Some famous novels have famous opening sentences. There’s Anna Karenina, for example:
All happy families are alike; each unhappy family is unhappy in its own way.
Or A Tale of Two Cities:
It was the best of times, it was the worst of times…
though to be strictly accurate, that one keeps going for quite a bit longer.
There’s Moby Dick:
Call me Ishmael.
There’s Rebecca, which I’ve never read, though I did see the Hitchcock film. The opening sentence is:
Last night I dreamt I went to Manderley again.
And there are famous sentences that feel instinctively like opening lines, but aren’t. My go-to example for this is from To Kill a Mockingbird:
Maycomb was an old town, but it was a tired old town when I first knew it.
That one actually comes a couple of pages in. The real opening sentence is the rather mundane: “When he was nearly thirteen my brother Jem got his arm badly broken at the elbow.”
All these are examples from fiction. Non-fiction is rather more restricted in being limited to the facts and so there are no classic opening sentences that I know of.
But there are some great opening paragraphs. The Man on Your Conscience is a mostly forgotten book by a man named Michael Eddowes. It’s about the notorious Rillington Place case in Britain in the 1950s. Timothy Evans was arrested, tried, convicted and hanged for the murders of his wife and daughter. A few years later it was discovered that his landlord was a serial killer and that Evans was probably innocent.
Eddowes’ book isn’t nearly as famous as Ludovic Kennedy’s work about the same case, 10 Rillington Place. People who’ve read both agree that Kennedy was the better writer and he was certainly a prominent journalist and decades-long campaigner against miscarriages of justice. But I suspect that even Kennedy was impressed by Eddowes’ superb and factually accurate opening paragraph:
The leading players were soon to die. The judge was dead within a few weeks, the accused man was hanged within a few weeks, within three years the Crown’s second witness was strangled by the Crown’s chief witness, and the Crown’s chief witness was hanged.

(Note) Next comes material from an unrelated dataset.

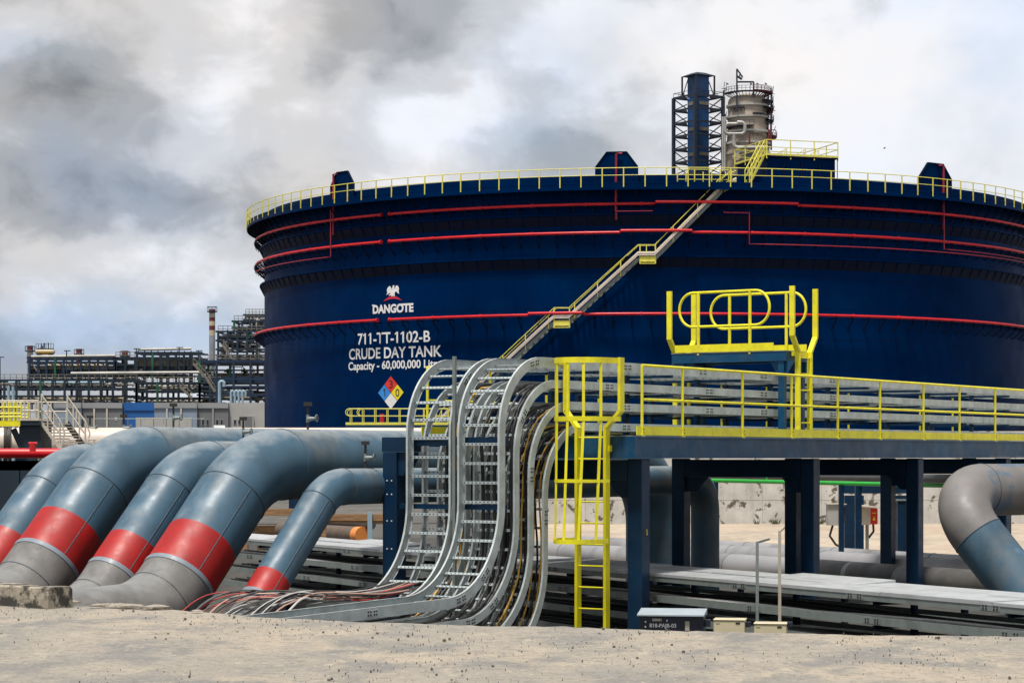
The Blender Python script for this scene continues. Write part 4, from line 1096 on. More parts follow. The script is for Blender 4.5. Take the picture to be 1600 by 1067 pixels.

For a few years I thought that that was the best opening paragraph in all of non-fiction. But then a friend recommended I read Edward Gibbons’ The History of the Decline and Fall of the Roman Empire.
Gibbons’ work is a masterpiece, still famous centuries after he finished writing it. It’s also a great read and the opening paragraph is this:
In the second century of the Christian era, the empire of Rome comprehended the fairest part of the earth, and the most civilised portion of mankind. The frontiers of that extensive monarchy were guarded by ancient renown and disciplined valour. The gentle, but powerful, influence of laws and manners had gradually cemented the union of the provinces. Their peaceful inhabitants enjoyed and abused the advantages of wealth and luxury. The image of a free constitution was preserved with decent reverence. The Roman senate appeared to possess the sovereign authority, and devolved on the emperors all the executive powers of government. During a happy period of more than fourscore years, the public administration was conducted by the virtue and abilities of Nerva, Trajan, Hadrian, and the two Antonines. It is the design of this and of the two succeeding chapters, to describe the prosperous condition of their empire; and afterwards, from the death of Marcus Antoninus, to deduce the most important circumstances of its decline and fall: a revolution which will ever be remembered, and is still felt by the nations of the earth.
Now that’s what I call an opening paragraph!